What words do we have for this desire to be more empathic, to feel our interdependence with other people and all of life, to be globally responsible and caring? I am no believer in God or supernatural spirits (as an agnostic I find them neither proven nor disproven) but the word I have come to use is “spiritual.” I didn’t like it a few years ago but now I do. I thought it wishy washy, unscientific, woo woo. Now I understand that rationalism is not enough, science is not enough. It pleases me to know that neuroscientists have found that reason is built upon empathy: the mirror neurons enable both. To say we need to be “philosophical” or “ethical” seems too cerebral and dry, when I am talking about glorying in the night sky or the spring leaves, or weeping at the terror we loosed in Iraq in response to terror loosed by others (not Iraqis) on us.

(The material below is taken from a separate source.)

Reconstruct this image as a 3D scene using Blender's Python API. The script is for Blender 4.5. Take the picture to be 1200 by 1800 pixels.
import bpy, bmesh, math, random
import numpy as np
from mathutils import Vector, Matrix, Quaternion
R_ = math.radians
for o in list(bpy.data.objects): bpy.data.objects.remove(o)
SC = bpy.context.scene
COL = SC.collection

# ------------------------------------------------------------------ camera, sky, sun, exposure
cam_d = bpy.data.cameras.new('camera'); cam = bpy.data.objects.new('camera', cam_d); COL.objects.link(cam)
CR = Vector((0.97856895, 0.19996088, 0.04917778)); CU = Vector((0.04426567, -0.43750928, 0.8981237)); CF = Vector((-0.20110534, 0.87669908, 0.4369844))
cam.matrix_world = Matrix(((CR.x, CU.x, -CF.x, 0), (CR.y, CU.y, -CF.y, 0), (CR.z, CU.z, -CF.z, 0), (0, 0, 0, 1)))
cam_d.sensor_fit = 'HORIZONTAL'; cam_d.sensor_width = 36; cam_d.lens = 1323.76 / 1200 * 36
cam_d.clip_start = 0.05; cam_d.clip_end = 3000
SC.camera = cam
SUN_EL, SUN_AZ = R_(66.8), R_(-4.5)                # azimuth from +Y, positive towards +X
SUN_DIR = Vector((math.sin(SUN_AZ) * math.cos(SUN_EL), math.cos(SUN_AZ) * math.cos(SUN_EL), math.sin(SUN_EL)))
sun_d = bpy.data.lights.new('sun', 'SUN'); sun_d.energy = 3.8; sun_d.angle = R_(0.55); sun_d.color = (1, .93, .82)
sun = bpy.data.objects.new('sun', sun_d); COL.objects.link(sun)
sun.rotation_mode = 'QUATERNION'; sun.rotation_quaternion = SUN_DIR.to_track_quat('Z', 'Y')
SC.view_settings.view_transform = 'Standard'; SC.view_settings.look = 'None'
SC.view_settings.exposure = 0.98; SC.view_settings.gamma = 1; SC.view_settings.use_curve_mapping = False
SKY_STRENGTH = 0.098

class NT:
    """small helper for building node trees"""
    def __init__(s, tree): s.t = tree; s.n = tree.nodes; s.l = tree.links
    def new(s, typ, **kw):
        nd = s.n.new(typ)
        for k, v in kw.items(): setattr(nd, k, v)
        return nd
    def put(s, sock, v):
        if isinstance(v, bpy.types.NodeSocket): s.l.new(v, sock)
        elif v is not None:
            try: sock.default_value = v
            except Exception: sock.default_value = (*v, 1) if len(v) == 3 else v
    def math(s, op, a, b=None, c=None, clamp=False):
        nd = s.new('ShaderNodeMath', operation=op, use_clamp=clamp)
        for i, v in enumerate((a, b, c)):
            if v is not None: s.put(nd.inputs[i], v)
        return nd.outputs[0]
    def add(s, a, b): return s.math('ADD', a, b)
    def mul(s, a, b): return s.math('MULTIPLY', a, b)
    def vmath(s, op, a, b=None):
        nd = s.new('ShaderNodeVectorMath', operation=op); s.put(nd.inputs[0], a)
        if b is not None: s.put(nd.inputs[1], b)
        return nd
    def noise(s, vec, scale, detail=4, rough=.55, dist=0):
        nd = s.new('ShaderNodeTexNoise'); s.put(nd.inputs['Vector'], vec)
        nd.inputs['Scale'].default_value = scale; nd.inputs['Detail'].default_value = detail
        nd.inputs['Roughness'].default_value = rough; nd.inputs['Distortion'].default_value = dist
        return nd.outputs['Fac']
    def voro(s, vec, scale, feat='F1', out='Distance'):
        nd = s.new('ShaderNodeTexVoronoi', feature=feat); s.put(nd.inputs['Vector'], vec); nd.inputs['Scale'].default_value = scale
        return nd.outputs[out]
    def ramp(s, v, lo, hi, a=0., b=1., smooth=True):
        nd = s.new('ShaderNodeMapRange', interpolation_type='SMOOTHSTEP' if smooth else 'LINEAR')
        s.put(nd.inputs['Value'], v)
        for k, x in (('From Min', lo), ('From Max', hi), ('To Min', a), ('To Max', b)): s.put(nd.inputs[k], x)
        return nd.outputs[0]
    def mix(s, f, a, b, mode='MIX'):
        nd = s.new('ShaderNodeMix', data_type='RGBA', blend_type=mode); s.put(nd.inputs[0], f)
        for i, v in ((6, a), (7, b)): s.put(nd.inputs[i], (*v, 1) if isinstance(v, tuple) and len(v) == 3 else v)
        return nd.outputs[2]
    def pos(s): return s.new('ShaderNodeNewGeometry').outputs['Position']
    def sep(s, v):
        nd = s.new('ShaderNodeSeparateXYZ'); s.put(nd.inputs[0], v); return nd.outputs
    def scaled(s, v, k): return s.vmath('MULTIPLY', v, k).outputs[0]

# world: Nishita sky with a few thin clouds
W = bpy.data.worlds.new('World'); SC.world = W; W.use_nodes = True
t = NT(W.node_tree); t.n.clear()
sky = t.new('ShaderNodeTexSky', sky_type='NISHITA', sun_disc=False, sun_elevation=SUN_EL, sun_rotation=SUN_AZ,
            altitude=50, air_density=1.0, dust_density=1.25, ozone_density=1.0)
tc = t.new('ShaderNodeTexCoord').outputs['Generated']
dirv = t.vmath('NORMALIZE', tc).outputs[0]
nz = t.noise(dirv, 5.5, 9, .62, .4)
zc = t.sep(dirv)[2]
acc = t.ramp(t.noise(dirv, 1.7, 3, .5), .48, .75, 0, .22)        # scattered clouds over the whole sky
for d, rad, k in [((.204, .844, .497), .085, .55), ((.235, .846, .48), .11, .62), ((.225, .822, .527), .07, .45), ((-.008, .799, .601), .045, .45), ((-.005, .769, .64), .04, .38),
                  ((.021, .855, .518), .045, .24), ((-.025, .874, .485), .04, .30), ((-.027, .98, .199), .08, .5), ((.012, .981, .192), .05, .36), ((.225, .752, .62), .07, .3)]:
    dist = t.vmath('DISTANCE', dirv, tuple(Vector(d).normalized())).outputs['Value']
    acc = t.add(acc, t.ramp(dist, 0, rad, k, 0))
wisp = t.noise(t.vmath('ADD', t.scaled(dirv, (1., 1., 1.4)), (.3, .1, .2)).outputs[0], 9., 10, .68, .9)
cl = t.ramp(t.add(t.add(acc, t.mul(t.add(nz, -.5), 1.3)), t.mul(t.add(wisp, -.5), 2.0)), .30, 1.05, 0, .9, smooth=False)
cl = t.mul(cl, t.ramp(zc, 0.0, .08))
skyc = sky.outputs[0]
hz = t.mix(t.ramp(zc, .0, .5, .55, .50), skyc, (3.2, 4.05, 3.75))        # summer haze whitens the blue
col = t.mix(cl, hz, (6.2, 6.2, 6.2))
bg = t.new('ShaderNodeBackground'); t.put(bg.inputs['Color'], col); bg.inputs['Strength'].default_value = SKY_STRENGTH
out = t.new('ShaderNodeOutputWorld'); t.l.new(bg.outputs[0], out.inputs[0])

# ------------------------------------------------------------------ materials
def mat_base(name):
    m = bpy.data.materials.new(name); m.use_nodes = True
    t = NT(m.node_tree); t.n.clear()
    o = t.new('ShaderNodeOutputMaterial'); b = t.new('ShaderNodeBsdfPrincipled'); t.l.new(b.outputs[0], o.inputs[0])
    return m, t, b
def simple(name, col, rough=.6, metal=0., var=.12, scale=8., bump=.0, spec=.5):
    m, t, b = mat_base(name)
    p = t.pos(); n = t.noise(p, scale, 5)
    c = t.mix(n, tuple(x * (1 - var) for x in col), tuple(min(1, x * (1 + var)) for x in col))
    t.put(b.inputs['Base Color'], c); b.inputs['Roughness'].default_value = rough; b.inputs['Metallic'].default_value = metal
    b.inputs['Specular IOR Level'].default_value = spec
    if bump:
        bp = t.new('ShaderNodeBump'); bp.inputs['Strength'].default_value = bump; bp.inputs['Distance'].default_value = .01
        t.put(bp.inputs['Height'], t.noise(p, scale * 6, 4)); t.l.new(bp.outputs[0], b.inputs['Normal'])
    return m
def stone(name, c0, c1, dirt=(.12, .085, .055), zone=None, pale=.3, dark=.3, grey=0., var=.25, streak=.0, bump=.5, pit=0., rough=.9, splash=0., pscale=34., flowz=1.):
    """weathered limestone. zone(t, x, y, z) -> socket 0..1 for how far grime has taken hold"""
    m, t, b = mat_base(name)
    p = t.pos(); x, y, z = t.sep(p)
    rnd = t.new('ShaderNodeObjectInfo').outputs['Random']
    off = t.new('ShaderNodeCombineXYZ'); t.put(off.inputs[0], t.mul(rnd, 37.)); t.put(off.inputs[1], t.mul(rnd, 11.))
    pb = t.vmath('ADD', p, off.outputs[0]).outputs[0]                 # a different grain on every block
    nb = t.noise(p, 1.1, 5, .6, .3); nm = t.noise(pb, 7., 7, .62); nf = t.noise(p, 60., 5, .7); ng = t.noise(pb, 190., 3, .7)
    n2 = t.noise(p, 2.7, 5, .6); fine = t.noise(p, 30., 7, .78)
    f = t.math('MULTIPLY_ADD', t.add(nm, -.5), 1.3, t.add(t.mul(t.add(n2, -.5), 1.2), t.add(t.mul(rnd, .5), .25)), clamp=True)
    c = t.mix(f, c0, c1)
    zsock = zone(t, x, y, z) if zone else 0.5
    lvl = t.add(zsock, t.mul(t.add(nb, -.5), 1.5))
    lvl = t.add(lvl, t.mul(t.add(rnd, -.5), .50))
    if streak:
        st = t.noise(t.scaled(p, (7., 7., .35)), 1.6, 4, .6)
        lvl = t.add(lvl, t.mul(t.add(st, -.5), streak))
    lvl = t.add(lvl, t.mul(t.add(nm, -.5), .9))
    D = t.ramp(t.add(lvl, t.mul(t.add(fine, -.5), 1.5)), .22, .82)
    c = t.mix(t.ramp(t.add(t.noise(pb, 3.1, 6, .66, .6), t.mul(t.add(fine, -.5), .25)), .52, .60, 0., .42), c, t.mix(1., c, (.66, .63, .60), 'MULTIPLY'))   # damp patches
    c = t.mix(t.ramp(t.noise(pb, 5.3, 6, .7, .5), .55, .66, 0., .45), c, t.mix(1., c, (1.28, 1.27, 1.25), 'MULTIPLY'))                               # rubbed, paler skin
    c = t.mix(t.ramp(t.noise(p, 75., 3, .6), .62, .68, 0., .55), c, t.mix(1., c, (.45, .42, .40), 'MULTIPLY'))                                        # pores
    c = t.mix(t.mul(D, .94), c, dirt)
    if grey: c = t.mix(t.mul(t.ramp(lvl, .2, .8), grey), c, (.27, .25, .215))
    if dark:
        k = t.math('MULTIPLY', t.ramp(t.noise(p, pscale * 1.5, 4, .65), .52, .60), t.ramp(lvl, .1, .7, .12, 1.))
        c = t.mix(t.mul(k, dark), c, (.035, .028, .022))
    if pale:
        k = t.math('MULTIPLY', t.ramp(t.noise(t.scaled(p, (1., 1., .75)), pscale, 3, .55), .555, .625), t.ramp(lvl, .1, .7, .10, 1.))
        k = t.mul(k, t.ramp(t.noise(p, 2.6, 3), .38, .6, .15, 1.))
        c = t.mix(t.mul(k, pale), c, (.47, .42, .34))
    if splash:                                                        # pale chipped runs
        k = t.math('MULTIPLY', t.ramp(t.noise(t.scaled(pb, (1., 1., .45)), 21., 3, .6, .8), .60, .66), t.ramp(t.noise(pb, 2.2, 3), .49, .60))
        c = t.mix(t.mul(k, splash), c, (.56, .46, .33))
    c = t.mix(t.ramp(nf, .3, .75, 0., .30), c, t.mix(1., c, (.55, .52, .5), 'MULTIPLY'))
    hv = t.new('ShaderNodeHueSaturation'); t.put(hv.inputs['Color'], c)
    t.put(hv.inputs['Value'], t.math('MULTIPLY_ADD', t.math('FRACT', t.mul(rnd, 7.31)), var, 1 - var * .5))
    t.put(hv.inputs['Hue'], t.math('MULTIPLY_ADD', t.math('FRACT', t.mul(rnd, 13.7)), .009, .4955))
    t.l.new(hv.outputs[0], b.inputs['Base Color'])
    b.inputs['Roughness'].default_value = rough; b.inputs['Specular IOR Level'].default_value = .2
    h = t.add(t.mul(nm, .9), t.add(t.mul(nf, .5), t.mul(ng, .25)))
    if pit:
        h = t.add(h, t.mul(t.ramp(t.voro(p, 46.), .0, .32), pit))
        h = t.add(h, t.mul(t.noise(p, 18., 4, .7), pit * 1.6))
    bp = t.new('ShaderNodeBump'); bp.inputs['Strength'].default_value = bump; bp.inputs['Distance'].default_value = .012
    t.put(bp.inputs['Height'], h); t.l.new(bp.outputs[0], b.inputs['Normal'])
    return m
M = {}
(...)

Most people on the Left know that religious and spiritual people were deeply involved in all the progressive movements in America: abolition, trade unions, early feminism, civil rights, peace. I have heard secular progressives say that those peoples’ religion was just the language of their time and we don’t need it now. That is a serious mistake. I don’t myself think we need beliefs about supernatural entities, but we do need to bring the spiritual to the center of our lives — and our politics — and find the language to do it. If that language for you is traditionally belief-based, so be it: we can all work together.
Separation of church and state does not mean separating the state from spiritually-based values. How could it? What other values should run the state? By treating our spiritual lives as private, we liberals have not “kept religion out of politics.” We have just ensured that the only spiritual appeal in the public square is made by the Religious Right. The spiritual basis of our politics has been invisible. We have to talk up the spiritual foundation of our politics if we are to change hearts as well as minds… and win elections.